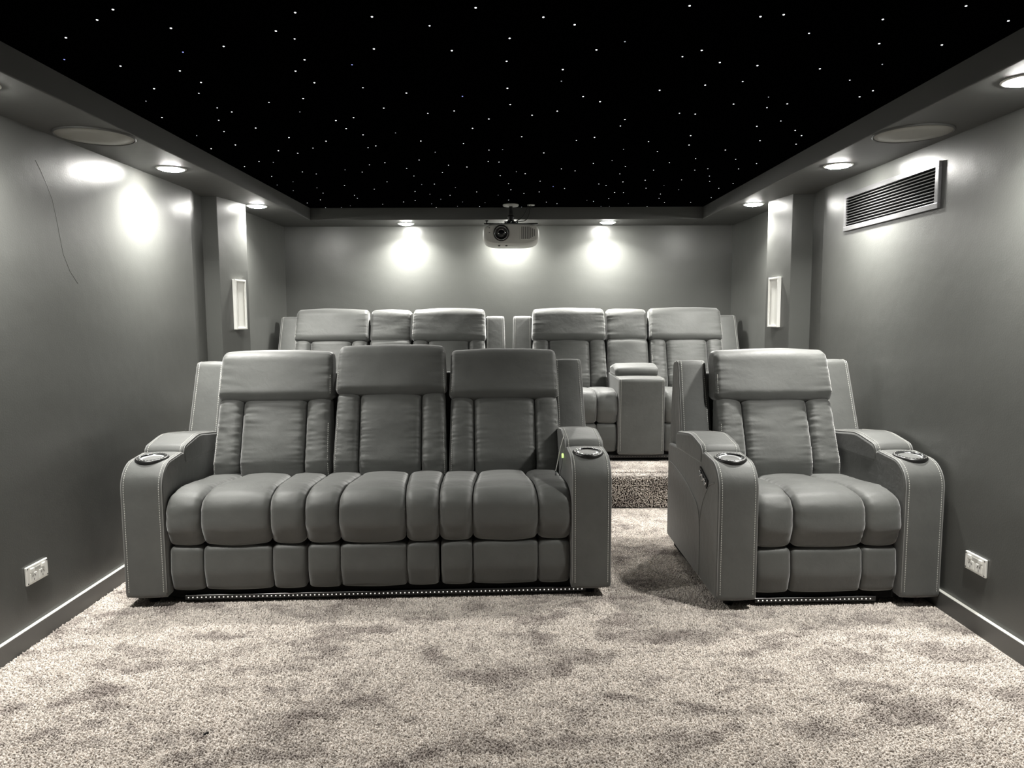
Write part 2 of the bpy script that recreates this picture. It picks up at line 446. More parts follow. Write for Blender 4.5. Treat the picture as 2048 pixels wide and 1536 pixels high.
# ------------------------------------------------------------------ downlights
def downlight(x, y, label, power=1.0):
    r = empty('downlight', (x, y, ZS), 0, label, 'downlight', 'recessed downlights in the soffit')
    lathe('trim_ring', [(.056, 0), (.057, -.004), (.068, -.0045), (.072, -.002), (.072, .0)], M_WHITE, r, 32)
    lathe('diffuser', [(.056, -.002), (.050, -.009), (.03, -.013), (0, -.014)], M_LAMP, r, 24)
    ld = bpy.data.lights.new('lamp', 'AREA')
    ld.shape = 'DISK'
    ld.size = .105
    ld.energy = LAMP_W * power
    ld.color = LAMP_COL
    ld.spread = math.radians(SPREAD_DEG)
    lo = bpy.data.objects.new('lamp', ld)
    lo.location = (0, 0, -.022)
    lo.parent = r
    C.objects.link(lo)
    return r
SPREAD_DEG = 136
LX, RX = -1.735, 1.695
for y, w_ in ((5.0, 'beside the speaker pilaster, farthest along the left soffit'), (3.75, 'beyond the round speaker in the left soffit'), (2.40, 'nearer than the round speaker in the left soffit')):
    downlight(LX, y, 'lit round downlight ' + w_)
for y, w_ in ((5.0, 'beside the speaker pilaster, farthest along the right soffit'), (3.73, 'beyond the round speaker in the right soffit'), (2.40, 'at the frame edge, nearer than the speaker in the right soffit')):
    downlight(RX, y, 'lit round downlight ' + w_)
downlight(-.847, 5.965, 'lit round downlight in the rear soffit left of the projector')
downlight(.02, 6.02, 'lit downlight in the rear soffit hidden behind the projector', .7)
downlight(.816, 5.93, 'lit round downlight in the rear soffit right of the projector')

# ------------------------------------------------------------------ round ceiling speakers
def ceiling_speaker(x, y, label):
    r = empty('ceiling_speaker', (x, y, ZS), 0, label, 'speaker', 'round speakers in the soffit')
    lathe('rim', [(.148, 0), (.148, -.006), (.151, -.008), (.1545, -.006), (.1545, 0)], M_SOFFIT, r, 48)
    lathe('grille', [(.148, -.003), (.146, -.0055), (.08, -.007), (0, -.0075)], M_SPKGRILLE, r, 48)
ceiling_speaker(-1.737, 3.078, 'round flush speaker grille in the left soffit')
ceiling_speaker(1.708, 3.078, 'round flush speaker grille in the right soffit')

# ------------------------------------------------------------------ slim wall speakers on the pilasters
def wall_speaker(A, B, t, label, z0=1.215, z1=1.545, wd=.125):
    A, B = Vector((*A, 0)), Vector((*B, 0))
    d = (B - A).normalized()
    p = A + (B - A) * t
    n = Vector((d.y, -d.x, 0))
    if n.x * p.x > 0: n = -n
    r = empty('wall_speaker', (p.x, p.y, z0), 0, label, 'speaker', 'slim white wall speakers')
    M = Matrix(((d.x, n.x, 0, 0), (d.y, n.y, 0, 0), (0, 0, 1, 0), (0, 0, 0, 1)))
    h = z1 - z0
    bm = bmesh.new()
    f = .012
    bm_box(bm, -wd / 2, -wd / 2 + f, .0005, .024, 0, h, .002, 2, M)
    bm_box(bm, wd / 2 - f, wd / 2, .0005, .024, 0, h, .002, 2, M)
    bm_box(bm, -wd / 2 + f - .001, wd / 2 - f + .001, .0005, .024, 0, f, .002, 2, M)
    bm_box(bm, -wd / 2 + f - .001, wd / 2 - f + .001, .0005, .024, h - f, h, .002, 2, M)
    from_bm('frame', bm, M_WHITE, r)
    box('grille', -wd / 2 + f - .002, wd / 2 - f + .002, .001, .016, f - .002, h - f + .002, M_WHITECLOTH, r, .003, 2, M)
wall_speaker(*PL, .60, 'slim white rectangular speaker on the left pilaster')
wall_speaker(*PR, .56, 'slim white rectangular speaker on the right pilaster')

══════

• Task details: Quote in full the listing given above; the images are to be left out.

• Answer to the problem:
Write part 2 of the bpy script that recreates this picture. It picks up at line 446. More parts follow. Write for Blender 4.5. Treat the picture as 2048 pixels wide and 1536 pixels high.
# ------------------------------------------------------------------ downlights
def downlight(x, y, label, power=1.0):
    r = empty('downlight', (x, y, ZS), 0, label, 'downlight', 'recessed downlights in the soffit')
    lathe('trim_ring', [(.056, 0), (.057, -.004), (.068, -.0045), (.072, -.002), (.072, .0)], M_WHITE, r, 32)
    lathe('diffuser', [(.056, -.002), (.050, -.009), (.03, -.013), (0, -.014)], M_LAMP, r, 24)
    ld = bpy.data.lights.new('lamp', 'AREA')
    ld.shape = 'DISK'
    ld.size = .105
    ld.energy = LAMP_W * power
    ld.color = LAMP_COL
    ld.spread = math.radians(SPREAD_DEG)
    lo = bpy.data.objects.new('lamp', ld)
    lo.location = (0, 0, -.022)
    lo.parent = r
    C.objects.link(lo)
    return r
SPREAD_DEG = 136
LX, RX = -1.735, 1.695
for y, w_ in ((5.0, 'beside the speaker pilaster, farthest along the left soffit'), (3.75, 'beyond the round speaker in the left soffit'), (2.40, 'nearer than the round speaker in the left soffit')):
    downlight(LX, y, 'lit round downlight ' + w_)
for y, w_ in ((5.0, 'beside the speaker pilaster, farthest along the right soffit'), (3.73, 'beyond the round speaker in the right soffit'), (2.40, 'at the frame edge, nearer than the speaker in the right soffit')):
    downlight(RX, y, 'lit round downlight ' + w_)
downlight(-.847, 5.965, 'lit round downlight in the rear soffit left of the projector')
downlight(.02, 6.02, 'lit downlight in the rear soffit hidden behind the projector', .7)
downlight(.816, 5.93, 'lit round downlight in the rear soffit right of the projector')

# ------------------------------------------------------------------ round ceiling speakers
def ceiling_speaker(x, y, label):
    r = empty('ceiling_speaker', (x, y, ZS), 0, label, 'speaker', 'round speakers in the soffit')
    lathe('rim', [(.148, 0), (.148, -.006), (.151, -.008), (.1545, -.006), (.1545, 0)], M_SOFFIT, r, 48)
    lathe('grille', [(.148, -.003), (.146, -.0055), (.08, -.007), (0, -.0075)], M_SPKGRILLE, r, 48)
ceiling_speaker(-1.737, 3.078, 'round flush speaker grille in the left soffit')
ceiling_speaker(1.708, 3.078, 'round flush speaker grille in the right soffit')

# ------------------------------------------------------------------ slim wall speakers on the pilasters
def wall_speaker(A, B, t, label, z0=1.215, z1=1.545, wd=.125):
    A, B = Vector((*A, 0)), Vector((*B, 0))
    d = (B - A).normalized()
    p = A + (B - A) * t
    n = Vector((d.y, -d.x, 0))
    if n.x * p.x > 0: n = -n
    r = empty('wall_speaker', (p.x, p.y, z0), 0, label, 'speaker', 'slim white wall speakers')
    M = Matrix(((d.x, n.x, 0, 0), (d.y, n.y, 0, 0), (0, 0, 1, 0), (0, 0, 0, 1)))
    h = z1 - z0
    bm = bmesh.new()
    f = .012
    bm_box(bm, -wd / 2, -wd / 2 + f, .0005, .024, 0, h, .002, 2, M)
    bm_box(bm, wd / 2 - f, wd / 2, .0005, .024, 0, h, .002, 2, M)
    bm_box(bm, -wd / 2 + f - .001, wd / 2 - f + .001, .0005, .024, 0, f, .002, 2, M)
    bm_box(bm, -wd / 2 + f - .001, wd / 2 - f + .001, .0005, .024, h - f, h, .002, 2, M)
    from_bm('frame', bm, M_WHITE, r)
    box('grille', -wd / 2 + f - .002, wd / 2 - f + .002, .001, .016, f - .002, h - f + .002, M_WHITECLOTH, r, .003, 2, M)
wall_speaker(*PL, .60, 'slim white rectangular speaker on the left pilaster')
wall_speaker(*PR, .56, 'slim white rectangular speaker on the right pilaster')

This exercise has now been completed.